**STORED DATA**
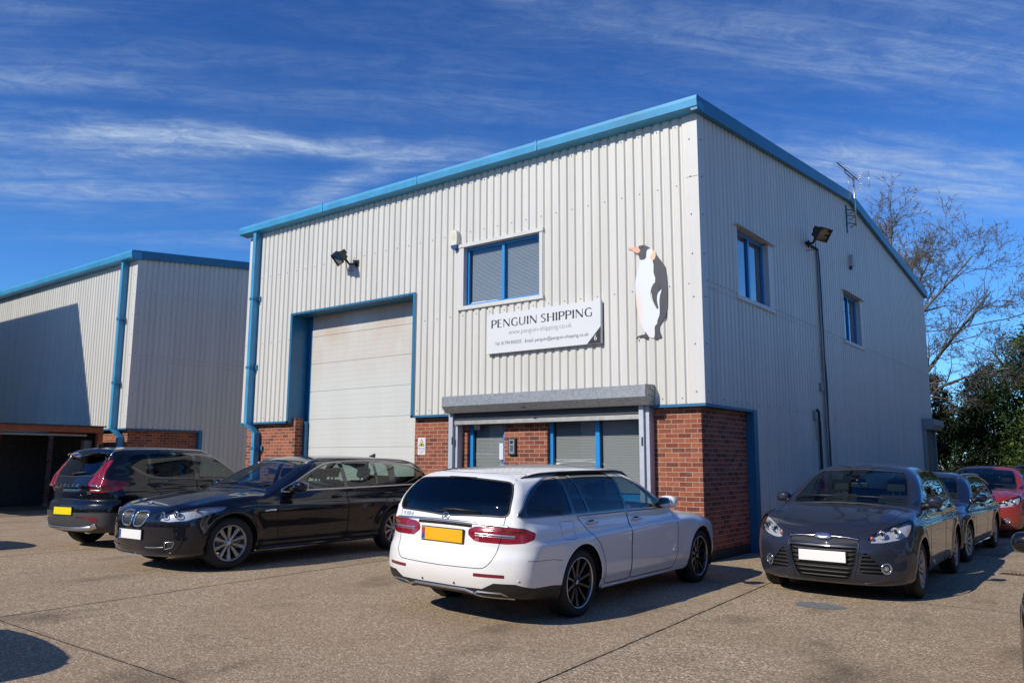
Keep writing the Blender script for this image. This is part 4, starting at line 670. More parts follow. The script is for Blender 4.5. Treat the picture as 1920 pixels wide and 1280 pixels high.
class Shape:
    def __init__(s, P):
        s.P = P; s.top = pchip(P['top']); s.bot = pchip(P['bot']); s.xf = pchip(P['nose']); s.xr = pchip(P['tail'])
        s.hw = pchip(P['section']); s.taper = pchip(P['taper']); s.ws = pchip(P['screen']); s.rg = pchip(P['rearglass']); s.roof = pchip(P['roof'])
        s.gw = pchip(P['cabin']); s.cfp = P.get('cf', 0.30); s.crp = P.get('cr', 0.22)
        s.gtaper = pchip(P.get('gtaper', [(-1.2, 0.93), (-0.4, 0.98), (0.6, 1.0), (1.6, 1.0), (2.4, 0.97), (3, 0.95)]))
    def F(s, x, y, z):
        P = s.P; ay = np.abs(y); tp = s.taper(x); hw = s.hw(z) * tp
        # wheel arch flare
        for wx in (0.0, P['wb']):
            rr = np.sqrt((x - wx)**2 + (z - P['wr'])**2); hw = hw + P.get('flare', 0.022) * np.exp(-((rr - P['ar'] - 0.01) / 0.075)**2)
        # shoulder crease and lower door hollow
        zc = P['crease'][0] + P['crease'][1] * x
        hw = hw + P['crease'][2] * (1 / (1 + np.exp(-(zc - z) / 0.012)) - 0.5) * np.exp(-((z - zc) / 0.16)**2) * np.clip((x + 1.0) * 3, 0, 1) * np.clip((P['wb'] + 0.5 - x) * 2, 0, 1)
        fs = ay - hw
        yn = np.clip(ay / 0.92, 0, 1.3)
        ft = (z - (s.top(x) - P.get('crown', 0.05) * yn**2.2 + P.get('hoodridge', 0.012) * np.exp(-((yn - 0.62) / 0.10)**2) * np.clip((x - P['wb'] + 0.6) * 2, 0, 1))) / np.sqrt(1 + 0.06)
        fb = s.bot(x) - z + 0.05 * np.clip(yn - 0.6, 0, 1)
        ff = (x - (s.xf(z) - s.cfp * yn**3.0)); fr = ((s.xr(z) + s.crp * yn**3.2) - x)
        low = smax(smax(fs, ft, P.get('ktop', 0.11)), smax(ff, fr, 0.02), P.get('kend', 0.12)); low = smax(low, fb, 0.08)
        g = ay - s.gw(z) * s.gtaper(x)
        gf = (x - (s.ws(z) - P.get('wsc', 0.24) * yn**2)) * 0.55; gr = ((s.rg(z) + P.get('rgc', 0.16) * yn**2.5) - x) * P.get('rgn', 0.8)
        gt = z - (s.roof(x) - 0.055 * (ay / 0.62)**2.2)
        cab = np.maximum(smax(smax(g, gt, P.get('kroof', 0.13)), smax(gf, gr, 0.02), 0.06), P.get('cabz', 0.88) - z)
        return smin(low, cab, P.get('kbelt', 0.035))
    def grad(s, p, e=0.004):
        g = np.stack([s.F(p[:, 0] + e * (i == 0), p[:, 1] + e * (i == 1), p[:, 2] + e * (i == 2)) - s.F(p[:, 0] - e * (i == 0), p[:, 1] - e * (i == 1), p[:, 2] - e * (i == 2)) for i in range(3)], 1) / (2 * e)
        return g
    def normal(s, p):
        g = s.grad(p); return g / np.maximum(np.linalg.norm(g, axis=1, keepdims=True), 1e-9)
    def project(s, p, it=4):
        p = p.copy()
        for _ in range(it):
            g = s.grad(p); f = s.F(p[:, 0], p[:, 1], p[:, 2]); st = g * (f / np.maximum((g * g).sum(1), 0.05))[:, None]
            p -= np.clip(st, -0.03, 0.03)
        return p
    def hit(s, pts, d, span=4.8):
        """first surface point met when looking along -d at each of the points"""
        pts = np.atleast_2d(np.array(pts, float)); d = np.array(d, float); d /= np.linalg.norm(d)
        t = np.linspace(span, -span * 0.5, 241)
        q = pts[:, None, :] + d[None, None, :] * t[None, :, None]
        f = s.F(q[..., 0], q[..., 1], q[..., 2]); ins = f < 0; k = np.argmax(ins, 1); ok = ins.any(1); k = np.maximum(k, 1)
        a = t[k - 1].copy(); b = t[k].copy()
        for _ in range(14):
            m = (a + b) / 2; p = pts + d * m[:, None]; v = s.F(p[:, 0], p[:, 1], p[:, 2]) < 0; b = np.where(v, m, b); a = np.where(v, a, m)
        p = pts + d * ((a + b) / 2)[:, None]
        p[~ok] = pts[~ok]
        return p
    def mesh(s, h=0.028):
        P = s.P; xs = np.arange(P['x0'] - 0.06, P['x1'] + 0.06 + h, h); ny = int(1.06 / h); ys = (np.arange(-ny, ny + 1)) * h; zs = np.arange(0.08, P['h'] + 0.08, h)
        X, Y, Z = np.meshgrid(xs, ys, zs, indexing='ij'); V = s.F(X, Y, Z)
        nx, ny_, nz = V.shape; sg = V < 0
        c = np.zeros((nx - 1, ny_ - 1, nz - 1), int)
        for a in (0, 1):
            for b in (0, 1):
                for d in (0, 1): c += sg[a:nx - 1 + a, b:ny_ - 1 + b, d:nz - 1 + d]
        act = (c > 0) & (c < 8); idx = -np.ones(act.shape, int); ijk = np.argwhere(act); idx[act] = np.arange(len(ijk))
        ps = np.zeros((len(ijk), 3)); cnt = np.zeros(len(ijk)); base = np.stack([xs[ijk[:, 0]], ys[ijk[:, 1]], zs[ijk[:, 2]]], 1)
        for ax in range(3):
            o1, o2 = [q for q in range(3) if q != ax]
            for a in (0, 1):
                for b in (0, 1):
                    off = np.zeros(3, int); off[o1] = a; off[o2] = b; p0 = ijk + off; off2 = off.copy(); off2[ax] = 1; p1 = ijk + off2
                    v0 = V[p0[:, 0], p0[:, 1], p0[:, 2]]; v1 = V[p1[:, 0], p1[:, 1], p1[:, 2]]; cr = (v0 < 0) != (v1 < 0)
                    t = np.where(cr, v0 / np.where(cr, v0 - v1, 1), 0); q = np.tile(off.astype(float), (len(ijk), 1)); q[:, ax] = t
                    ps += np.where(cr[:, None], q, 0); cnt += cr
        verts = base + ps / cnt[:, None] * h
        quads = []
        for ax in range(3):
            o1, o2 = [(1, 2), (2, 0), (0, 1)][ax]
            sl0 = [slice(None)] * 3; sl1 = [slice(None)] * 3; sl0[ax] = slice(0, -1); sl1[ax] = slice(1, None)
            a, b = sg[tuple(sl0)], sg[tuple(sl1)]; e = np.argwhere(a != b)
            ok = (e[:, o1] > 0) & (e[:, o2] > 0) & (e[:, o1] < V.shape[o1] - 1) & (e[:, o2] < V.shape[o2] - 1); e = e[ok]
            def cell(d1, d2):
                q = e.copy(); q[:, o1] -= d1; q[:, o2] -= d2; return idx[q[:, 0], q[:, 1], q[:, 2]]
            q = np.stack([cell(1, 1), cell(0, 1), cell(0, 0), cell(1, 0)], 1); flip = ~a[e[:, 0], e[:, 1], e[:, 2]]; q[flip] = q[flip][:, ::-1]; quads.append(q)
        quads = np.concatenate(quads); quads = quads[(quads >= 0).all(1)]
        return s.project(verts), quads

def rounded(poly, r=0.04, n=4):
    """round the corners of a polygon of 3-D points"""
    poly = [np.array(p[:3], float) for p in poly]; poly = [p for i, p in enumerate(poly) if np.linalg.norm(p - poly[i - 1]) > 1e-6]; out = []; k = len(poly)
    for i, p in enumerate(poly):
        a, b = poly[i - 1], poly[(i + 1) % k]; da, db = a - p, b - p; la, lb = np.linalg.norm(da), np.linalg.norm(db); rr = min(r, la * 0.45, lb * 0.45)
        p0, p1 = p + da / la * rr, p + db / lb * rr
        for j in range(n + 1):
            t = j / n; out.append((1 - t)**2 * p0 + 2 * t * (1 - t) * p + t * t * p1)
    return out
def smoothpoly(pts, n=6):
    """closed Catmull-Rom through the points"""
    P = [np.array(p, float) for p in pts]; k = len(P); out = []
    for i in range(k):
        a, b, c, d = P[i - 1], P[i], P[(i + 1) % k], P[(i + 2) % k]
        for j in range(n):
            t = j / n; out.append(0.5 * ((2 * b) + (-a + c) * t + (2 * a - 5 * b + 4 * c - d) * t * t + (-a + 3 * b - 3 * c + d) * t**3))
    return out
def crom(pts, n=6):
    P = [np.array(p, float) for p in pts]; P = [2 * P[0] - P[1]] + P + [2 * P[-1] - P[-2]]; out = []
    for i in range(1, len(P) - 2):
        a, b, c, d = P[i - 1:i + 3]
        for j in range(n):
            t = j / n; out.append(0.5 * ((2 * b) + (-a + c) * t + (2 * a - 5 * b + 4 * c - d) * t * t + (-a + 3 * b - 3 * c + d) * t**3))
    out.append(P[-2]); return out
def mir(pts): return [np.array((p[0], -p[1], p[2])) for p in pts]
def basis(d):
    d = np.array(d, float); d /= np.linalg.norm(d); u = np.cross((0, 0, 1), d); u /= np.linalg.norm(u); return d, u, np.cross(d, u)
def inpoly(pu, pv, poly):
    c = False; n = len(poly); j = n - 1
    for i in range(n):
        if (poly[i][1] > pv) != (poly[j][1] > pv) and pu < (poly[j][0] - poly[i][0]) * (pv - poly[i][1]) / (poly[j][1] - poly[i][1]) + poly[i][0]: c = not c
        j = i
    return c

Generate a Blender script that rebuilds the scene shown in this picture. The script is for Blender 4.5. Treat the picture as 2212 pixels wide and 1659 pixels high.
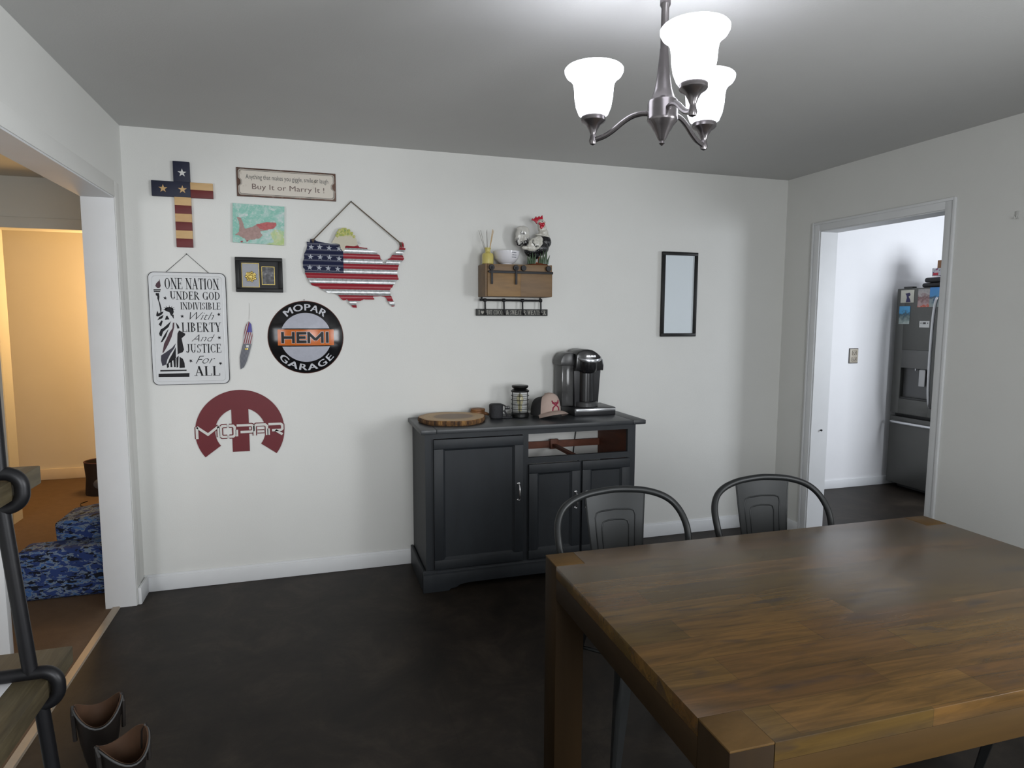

**WHAT YOU HAVE TO DO**
In the entries above, identify every line with the string "picture".

**EXERCISE ANSWER**
Keep writing the Blender script for this image. This is part 4, starting at line 670. More parts follow. The script is for Blender 4.5. Treat the picture as 1920 pixels wide and 1280 pixels high.
Generate a Blender script that rebuilds the scene shown in this picture. The script is for Blender 4.5. Treat the picture as 2212 pixels wide and 1659 pixels high.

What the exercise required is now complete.